→ EXERCISE OBJECTIVE
Output each line of the material exactly as it stands.

→ SOURCE DATA
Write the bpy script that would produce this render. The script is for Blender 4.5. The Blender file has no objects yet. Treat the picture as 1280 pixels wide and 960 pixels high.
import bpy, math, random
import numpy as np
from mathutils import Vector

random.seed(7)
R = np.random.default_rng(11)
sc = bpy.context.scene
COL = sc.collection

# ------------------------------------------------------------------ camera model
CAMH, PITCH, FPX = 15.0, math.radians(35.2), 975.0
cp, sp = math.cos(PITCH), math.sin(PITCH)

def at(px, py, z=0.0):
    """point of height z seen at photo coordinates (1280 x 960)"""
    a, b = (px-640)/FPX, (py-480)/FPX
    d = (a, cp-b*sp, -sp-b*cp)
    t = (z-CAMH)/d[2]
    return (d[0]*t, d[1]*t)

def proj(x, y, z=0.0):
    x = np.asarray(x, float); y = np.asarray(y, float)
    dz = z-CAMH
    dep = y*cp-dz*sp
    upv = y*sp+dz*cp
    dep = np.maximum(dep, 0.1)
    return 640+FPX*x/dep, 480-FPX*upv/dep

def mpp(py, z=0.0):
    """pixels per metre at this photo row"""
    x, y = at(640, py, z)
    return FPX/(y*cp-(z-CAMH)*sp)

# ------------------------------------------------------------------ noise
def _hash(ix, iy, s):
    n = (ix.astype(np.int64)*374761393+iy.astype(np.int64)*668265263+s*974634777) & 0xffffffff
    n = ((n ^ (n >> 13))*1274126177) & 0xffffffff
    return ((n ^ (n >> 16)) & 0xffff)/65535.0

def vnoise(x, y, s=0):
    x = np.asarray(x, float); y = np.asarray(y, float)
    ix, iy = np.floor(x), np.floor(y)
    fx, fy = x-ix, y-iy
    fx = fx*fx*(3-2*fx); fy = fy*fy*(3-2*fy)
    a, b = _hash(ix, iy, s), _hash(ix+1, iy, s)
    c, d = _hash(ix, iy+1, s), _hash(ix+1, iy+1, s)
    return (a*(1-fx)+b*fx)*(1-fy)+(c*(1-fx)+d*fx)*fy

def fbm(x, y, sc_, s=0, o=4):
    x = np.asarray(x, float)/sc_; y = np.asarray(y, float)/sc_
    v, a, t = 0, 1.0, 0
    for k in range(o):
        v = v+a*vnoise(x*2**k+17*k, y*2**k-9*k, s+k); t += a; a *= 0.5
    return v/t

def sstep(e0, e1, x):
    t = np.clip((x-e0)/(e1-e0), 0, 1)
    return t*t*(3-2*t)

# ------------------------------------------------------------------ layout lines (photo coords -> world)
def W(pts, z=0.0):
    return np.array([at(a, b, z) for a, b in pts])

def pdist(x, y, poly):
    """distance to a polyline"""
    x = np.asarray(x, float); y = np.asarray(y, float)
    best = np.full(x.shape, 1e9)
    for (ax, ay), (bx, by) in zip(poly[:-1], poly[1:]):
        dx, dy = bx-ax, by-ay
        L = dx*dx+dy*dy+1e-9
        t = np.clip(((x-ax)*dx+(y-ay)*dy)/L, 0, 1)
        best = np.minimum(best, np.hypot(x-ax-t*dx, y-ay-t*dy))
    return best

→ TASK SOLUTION
Write the bpy script that would produce this render. The script is for Blender 4.5. The Blender file has no objects yet. Treat the picture as 1280 pixels wide and 960 pixels high.
import bpy, math, random
import numpy as np
from mathutils import Vector

random.seed(7)
R = np.random.default_rng(11)
sc = bpy.context.scene
COL = sc.collection

# ------------------------------------------------------------------ camera model
CAMH, PITCH, FPX = 15.0, math.radians(35.2), 975.0
cp, sp = math.cos(PITCH), math.sin(PITCH)

def at(px, py, z=0.0):
    """point of height z seen at photo coordinates (1280 x 960)"""
    a, b = (px-640)/FPX, (py-480)/FPX
    d = (a, cp-b*sp, -sp-b*cp)
    t = (z-CAMH)/d[2]
    return (d[0]*t, d[1]*t)

def proj(x, y, z=0.0):
    x = np.asarray(x, float); y = np.asarray(y, float)
    dz = z-CAMH
    dep = y*cp-dz*sp
    upv = y*sp+dz*cp
    dep = np.maximum(dep, 0.1)
    return 640+FPX*x/dep, 480-FPX*upv/dep

def mpp(py, z=0.0):
    """pixels per metre at this photo row"""
    x, y = at(640, py, z)
    return FPX/(y*cp-(z-CAMH)*sp)

# ------------------------------------------------------------------ noise
def _hash(ix, iy, s):
    n = (ix.astype(np.int64)*374761393+iy.astype(np.int64)*668265263+s*974634777) & 0xffffffff
    n = ((n ^ (n >> 13))*1274126177) & 0xffffffff
    return ((n ^ (n >> 16)) & 0xffff)/65535.0

def vnoise(x, y, s=0):
    x = np.asarray(x, float); y = np.asarray(y, float)
    ix, iy = np.floor(x), np.floor(y)
    fx, fy = x-ix, y-iy
    fx = fx*fx*(3-2*fx); fy = fy*fy*(3-2*fy)
    a, b = _hash(ix, iy, s), _hash(ix+1, iy, s)
    c, d = _hash(ix, iy+1, s), _hash(ix+1, iy+1, s)
    return (a*(1-fx)+b*fx)*(1-fy)+(c*(1-fx)+d*fx)*fy

def fbm(x, y, sc_, s=0, o=4):
    x = np.asarray(x, float)/sc_; y = np.asarray(y, float)/sc_
    v, a, t = 0, 1.0, 0
    for k in range(o):
        v = v+a*vnoise(x*2**k+17*k, y*2**k-9*k, s+k); t += a; a *= 0.5
    return v/t

def sstep(e0, e1, x):
    t = np.clip((x-e0)/(e1-e0), 0, 1)
    return t*t*(3-2*t)

# ------------------------------------------------------------------ layout lines (photo coords -> world)
def W(pts, z=0.0):
    return np.array([at(a, b, z) for a, b in pts])

def pdist(x, y, poly):
    """distance to a polyline"""
    x = np.asarray(x, float); y = np.asarray(y, float)
    best = np.full(x.shape, 1e9)
    for (ax, ay), (bx, by) in zip(poly[:-1], poly[1:]):
        dx, dy = bx-ax, by-ay
        L = dx*dx+dy*dy+1e-9
        t = np.clip(((x-ax)*dx+(y-ay)*dy)/L, 0, 1)
        best = np.minimum(best, np.hypot(x-ax-t*dx, y-ay-t*dy))
    return best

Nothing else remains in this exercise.